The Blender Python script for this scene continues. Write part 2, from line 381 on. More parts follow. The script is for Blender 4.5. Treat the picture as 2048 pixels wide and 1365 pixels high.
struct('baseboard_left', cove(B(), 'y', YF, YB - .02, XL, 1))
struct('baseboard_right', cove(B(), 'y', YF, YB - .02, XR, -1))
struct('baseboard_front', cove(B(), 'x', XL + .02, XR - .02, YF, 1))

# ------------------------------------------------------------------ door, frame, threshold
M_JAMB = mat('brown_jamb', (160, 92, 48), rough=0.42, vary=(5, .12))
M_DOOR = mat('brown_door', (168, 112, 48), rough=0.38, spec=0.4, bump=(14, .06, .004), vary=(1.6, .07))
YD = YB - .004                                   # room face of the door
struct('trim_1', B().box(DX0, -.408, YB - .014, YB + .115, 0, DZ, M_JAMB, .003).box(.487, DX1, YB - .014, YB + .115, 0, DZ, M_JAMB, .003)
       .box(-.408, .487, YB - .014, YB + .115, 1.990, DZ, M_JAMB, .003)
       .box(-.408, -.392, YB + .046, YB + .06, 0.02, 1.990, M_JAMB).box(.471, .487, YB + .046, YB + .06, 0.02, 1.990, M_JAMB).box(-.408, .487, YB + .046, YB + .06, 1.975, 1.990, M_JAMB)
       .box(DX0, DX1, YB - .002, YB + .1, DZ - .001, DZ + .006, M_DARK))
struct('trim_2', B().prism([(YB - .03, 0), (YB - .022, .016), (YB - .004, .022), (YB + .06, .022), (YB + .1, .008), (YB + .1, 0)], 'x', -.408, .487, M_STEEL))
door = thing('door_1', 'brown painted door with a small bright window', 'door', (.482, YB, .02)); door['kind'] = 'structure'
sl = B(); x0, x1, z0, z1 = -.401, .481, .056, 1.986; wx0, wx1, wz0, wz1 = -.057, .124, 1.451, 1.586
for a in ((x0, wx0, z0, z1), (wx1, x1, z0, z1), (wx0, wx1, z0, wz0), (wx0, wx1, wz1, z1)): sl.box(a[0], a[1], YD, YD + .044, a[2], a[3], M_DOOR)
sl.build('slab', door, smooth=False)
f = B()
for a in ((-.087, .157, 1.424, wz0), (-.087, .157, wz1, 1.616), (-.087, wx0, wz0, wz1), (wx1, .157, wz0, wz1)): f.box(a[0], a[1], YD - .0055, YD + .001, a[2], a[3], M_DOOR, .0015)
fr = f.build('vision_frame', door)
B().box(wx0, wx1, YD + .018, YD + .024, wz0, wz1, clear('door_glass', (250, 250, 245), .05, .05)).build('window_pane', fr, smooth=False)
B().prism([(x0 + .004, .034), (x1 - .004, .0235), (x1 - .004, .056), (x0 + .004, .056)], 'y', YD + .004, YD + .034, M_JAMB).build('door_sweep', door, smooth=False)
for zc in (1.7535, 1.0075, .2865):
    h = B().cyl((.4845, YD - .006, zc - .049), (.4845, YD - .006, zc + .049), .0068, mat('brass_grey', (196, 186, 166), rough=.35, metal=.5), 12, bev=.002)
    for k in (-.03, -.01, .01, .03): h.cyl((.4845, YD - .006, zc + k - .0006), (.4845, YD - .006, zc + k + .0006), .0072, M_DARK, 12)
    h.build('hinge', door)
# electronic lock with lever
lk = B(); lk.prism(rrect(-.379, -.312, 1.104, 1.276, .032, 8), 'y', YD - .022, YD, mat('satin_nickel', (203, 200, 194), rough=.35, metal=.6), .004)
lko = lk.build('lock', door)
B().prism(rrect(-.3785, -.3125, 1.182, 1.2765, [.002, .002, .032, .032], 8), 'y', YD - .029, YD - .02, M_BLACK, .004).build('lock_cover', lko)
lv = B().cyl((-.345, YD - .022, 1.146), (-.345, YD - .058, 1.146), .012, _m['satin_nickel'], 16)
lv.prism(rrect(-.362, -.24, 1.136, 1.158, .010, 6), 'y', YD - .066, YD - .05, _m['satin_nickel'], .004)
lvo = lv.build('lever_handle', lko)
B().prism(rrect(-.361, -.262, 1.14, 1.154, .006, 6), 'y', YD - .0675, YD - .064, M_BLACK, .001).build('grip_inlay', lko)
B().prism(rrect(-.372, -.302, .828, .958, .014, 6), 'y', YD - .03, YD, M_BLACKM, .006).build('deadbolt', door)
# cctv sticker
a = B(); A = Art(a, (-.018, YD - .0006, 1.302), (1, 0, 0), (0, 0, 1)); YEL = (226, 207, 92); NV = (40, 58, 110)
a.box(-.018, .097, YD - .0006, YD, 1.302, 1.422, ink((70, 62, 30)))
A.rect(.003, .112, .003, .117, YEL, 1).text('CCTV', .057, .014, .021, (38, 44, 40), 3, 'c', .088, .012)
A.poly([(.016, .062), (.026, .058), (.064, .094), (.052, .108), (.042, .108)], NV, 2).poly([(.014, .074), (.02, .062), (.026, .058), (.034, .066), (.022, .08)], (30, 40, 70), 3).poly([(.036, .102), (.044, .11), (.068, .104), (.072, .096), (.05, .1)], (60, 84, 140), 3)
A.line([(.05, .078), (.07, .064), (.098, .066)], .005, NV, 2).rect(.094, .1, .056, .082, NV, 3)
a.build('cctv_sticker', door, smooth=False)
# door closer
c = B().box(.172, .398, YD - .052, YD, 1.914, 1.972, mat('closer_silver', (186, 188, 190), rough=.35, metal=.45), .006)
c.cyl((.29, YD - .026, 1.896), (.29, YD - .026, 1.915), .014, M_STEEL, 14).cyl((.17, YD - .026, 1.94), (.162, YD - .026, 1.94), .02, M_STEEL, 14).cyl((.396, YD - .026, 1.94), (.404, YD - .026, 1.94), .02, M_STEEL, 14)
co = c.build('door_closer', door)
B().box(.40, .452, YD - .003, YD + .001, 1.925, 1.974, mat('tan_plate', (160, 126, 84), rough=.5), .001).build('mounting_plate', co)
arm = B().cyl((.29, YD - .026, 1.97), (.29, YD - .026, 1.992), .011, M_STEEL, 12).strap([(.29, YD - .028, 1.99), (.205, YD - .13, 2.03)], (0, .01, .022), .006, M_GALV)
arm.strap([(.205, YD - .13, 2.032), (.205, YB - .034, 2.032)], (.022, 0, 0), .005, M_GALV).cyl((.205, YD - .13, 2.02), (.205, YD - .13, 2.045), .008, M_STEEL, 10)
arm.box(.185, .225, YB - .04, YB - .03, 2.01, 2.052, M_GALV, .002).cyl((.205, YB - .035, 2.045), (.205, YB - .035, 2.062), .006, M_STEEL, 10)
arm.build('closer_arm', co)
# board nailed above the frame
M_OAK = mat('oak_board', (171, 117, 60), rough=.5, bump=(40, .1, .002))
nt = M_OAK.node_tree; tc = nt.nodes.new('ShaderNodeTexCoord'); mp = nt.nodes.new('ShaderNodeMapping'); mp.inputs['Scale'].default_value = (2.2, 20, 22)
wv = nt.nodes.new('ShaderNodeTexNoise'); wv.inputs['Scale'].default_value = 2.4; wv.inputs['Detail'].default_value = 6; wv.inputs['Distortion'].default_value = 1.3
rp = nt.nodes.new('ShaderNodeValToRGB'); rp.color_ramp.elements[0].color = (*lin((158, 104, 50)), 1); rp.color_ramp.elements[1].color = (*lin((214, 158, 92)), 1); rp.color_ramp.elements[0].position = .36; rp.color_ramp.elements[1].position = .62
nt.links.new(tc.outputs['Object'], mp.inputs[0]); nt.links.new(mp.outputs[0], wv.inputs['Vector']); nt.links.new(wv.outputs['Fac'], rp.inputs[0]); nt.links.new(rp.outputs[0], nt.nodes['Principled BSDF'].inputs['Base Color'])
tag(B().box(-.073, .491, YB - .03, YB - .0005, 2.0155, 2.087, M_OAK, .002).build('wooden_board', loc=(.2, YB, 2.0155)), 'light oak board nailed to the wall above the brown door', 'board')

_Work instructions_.
Quote the data above verbatim from its first line to the line that includes "struct('baseboard_front', cove(B(), 'x', XL", with both boundary lines retained.

_Exercise result_.
The Blender Python script for this scene continues. Write part 2, from line 381 on. More parts follow. The script is for Blender 4.5. Treat the picture as 2048 pixels wide and 1365 pixels high.
struct('baseboard_left', cove(B(), 'y', YF, YB - .02, XL, 1))
struct('baseboard_right', cove(B(), 'y', YF, YB - .02, XR, -1))
struct('baseboard_front', cove(B(), 'x', XL + .02, XR - .02, YF, 1))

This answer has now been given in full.